Mont-Saint-Michel in Normandy, France. Apparition to Bishop Aubert of Avranches in AD 708. The abbey rising from a tidal island remains one of France's most visited pilgrimage sites.
Skellig Michael off the southwest coast of Ireland. Monastic settlement from the sixth or seventh century, dedicated to the archangel. UNESCO heritage site. (Also famous to film audiences from the Star Wars sequel trilogy.)
There are dozens more — in Spain, in Germany, in Poland, in Greece — but those three together form the spine of the medieval Saint Michael pilgrimage.
Feast Day
Tuesday, 29 September 2026 is the Feast of the Holy Archangels Michael, Gabriel, and Raphael. In English tradition this day is also called Michaelmas — once one of the four "quarter days" of the English calendar when rents were paid and accounts settled.
In the Catholic liturgical year, the day is a feast (one rank below a solemnity). The readings include Daniel 7 (the Son of Man and the angels) and Revelation 12 (Michael fighting the dragon).
How the Feast Is Marked
In Italy, Monte Sant'Angelo holds pilgrimages and processions through the cave-sanctuary. Many parishes pray the Chaplet of Saint Michael in addition to the Leo XIII prayer that day.
In Poland, św. Michał Archanioł is widely venerated; many parishes and chapels are dedicated to him, and the Sanktuarium św. Michała Archanioła in Krzemna near Kraków is the largest Polish shrine to him. The Leo XIII prayer is prayed after every Mass in many parishes throughout the year, particularly in the diocese of Kraków following the lead of John Paul II.
In France, Mont-Saint-Michel celebrates with Mass at the abbey and pilgrimages along the medieval routes leading to it. In Normandy and Brittany, parishes hold foire de Saint-Michel (Saint Michael fairs) — once important agricultural markets, now folk festivals.
In Spain, San Miguel Arcángel is celebrated widely; in many regions September 29 is a regional or municipal patronal feast.
In Brazil, São Miguel Arcanjo has parishes named for him in every state; many police chaplaincies hold special votive Mass on the feast.
In Germany and Austria, Michaeli (Michaelmas) traditions remain in agricultural and folk life: Michaelimarkt (Michaelmas markets), Michaelisbraten (goose), and special Mass with the choir of angels in the Eucharistic Prayer.
How to Mark the Feast
A simple shape for Tuesday, 29 September 2026:
Morning. Pray the Leo XIII Prayer to Saint Michael, slowly, out loud. Memorize it that day if you don't already know it.
Sometime in the day. Pray the (condensed) Chaplet of Saint Michael, or just one decade of it. Read Revelation 12:7–12 — Michael and the dragon.

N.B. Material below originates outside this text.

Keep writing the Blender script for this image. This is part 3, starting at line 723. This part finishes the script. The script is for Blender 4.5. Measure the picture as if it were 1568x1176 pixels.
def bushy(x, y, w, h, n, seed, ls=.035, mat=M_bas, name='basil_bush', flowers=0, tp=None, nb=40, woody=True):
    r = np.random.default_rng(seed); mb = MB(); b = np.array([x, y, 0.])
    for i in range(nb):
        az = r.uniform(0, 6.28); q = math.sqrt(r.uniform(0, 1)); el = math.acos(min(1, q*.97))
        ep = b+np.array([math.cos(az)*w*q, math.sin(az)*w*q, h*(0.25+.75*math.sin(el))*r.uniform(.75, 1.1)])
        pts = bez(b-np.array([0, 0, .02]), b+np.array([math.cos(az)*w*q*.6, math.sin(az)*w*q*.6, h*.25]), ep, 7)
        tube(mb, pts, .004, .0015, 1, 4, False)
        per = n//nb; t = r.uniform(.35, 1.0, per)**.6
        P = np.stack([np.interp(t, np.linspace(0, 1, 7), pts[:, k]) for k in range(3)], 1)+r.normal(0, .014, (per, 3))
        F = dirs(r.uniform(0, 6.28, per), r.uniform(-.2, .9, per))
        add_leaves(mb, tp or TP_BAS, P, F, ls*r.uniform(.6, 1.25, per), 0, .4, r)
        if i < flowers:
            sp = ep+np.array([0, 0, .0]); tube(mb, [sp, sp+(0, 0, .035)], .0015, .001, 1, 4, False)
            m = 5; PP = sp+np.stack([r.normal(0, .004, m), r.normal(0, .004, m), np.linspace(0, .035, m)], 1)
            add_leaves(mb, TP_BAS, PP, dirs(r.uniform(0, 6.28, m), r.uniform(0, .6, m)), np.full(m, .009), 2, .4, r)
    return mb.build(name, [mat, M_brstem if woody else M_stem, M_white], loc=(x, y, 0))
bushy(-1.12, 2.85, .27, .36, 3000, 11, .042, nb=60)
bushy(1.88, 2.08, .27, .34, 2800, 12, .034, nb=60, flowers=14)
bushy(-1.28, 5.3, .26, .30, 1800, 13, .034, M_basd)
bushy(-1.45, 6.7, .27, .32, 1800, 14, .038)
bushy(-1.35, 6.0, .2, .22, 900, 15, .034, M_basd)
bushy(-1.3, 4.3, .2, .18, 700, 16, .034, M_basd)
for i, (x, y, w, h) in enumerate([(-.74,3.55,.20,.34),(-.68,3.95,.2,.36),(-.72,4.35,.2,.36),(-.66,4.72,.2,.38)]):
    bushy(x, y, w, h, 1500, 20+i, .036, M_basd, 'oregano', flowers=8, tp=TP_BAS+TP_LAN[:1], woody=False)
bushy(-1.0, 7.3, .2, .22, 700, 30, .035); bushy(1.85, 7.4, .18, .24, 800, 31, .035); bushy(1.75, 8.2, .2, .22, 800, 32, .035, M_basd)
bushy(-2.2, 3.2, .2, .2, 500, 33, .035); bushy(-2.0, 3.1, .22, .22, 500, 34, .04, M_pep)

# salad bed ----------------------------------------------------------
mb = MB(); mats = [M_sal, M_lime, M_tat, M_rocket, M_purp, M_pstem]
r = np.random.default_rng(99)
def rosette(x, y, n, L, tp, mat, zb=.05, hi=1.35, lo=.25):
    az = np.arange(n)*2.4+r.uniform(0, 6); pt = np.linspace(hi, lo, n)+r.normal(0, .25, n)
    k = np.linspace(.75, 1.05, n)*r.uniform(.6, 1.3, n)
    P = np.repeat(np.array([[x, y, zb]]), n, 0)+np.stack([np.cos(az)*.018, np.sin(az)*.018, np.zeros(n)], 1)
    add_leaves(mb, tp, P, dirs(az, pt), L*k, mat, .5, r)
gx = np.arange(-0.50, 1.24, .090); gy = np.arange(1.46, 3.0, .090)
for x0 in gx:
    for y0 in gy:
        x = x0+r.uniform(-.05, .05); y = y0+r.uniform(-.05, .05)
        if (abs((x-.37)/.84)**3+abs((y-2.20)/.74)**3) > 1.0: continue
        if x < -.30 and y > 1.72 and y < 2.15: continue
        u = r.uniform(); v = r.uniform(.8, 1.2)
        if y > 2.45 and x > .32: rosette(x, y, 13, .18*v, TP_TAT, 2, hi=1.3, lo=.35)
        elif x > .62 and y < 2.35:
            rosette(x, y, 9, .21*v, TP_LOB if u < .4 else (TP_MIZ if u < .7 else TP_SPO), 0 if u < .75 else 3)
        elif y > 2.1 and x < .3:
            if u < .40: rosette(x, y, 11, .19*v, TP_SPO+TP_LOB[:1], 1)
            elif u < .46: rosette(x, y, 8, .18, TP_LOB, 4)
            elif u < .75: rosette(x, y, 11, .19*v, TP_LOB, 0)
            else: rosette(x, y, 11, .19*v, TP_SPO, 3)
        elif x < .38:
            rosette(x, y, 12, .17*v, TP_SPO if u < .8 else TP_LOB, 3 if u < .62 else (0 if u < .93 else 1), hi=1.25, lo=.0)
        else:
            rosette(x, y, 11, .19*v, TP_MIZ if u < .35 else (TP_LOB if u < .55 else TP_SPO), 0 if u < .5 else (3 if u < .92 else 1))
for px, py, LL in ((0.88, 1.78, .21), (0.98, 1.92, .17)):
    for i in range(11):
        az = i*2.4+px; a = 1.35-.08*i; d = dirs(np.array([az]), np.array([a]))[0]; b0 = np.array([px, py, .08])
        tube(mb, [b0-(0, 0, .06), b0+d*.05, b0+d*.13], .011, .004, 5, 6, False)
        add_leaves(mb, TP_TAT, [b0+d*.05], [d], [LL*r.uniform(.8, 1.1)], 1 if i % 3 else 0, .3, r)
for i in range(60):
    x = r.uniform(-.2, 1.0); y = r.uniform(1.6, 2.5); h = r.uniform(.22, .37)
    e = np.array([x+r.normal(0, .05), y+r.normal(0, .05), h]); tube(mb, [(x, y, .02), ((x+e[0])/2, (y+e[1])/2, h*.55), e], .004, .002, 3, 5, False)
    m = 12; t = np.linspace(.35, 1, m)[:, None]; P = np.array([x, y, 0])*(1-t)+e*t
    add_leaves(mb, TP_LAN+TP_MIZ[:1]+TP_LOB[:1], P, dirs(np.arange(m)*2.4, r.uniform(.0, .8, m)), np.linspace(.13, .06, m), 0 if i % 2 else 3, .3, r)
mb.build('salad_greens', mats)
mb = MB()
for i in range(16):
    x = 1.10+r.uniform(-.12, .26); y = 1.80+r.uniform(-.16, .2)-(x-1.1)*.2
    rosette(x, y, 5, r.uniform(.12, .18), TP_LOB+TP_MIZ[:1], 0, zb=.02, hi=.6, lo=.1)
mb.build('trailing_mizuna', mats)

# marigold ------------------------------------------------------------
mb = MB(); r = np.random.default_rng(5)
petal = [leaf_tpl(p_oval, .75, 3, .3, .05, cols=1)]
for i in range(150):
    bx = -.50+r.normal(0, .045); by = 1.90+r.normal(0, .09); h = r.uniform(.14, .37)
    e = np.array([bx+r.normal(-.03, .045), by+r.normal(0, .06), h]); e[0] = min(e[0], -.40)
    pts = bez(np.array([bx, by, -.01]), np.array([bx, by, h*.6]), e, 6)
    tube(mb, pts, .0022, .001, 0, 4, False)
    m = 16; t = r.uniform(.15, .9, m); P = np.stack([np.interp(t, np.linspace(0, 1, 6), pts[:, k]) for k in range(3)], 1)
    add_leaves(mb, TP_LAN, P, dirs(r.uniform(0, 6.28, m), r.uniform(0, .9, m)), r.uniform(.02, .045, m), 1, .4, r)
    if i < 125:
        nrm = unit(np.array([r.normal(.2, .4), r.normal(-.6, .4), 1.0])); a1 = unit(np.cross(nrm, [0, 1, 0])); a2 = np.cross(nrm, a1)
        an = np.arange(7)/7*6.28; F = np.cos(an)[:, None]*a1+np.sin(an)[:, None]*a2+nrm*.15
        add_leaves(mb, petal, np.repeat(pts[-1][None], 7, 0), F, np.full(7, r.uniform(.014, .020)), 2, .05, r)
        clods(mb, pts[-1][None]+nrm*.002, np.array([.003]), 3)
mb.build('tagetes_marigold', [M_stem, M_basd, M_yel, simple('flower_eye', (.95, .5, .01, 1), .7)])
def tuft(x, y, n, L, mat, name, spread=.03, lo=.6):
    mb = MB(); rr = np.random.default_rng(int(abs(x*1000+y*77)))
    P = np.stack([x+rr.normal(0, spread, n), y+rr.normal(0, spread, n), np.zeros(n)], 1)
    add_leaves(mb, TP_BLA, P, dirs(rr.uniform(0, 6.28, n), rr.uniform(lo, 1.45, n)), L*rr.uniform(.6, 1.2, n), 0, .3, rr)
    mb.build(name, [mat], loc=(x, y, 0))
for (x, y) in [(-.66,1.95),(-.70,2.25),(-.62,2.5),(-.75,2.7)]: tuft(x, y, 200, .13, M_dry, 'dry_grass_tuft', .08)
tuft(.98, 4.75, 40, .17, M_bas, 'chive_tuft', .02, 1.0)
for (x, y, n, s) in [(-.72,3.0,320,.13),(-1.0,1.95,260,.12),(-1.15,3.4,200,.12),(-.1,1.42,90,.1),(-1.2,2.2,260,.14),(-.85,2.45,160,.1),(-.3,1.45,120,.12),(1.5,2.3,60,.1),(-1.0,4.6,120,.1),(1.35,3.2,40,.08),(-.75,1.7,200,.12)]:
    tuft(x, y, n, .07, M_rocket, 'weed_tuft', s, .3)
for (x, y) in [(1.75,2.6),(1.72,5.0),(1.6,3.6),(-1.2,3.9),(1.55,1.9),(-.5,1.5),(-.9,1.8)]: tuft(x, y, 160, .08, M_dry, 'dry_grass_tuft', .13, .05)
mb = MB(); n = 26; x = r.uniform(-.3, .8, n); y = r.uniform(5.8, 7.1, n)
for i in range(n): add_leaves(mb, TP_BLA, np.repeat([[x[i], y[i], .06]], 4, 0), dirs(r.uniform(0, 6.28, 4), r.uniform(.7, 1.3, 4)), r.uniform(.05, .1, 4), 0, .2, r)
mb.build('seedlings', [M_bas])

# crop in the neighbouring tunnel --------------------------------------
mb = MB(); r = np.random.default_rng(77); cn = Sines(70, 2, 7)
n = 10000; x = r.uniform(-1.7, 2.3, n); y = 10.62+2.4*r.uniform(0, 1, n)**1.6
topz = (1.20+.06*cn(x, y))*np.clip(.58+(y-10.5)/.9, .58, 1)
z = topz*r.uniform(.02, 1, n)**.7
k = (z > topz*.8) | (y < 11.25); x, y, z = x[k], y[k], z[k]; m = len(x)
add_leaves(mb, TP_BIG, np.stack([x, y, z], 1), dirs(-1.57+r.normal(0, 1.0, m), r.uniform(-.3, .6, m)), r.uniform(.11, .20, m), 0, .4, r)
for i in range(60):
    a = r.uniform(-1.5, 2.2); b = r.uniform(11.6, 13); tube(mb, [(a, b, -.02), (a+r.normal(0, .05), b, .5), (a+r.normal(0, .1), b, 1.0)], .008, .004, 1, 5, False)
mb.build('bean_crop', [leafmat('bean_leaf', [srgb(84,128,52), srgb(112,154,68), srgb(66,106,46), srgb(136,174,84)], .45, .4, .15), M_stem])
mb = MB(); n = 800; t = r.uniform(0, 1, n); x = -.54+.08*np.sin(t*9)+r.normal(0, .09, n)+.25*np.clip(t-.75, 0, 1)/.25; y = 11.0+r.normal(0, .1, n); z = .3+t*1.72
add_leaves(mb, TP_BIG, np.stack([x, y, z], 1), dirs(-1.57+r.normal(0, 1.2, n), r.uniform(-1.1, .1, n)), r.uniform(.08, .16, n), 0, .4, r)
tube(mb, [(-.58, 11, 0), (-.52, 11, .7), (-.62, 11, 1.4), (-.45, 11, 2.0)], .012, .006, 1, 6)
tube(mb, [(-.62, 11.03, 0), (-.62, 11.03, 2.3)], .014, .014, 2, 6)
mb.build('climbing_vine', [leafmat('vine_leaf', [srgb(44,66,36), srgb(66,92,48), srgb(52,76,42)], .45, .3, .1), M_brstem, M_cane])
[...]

At Mass. Many parishes celebrate the feast as scheduled in their daily Mass; some add an evening solemn Mass. The day's readings include Daniel 7 and Revelation 12 — listen for them.
For police, paramedics, soldiers, ER nurses, firefighters in your life: pray the Leo XIII prayer for them by name. Saint Michael is their patron.
Before bed. Pray it once more, this time for protection over the night ahead.
Where This Fits at Haven
The Leo XIII prayer is short enough to add to any daily prayer rhythm. If your current rhythm is just Haven's daily verse in the morning, the Saint Michael prayer pairs naturally with it as a closing protective petition.
For days when the weather is darker than the weather of ordinary anxiety, the bible verses for anxiety and bible verses for hope collections remain to hand. The Chaplet of Divine Mercy guide is another short repeating prayer for protection — Faustina, like Leo XIII, was given hers in response to spiritual battle.
A Final Word
The Catholic Church has never been shy about the reality of evil and the reality of protection. Saint Michael the Archangel stands as the personal name for that protection — given to the Church through Scripture, deepened by centuries of pilgrimage and prayer, formalized by Leo XIII into the simplest of all Catholic intercessions.
Forty-five seconds. Once a day. Or after each Mass. Or the night someone you love is at risk.
Saint Michael the Archangel, defend us in battle.
Holy archangels Michael, Gabriel, and Raphael, pray for us.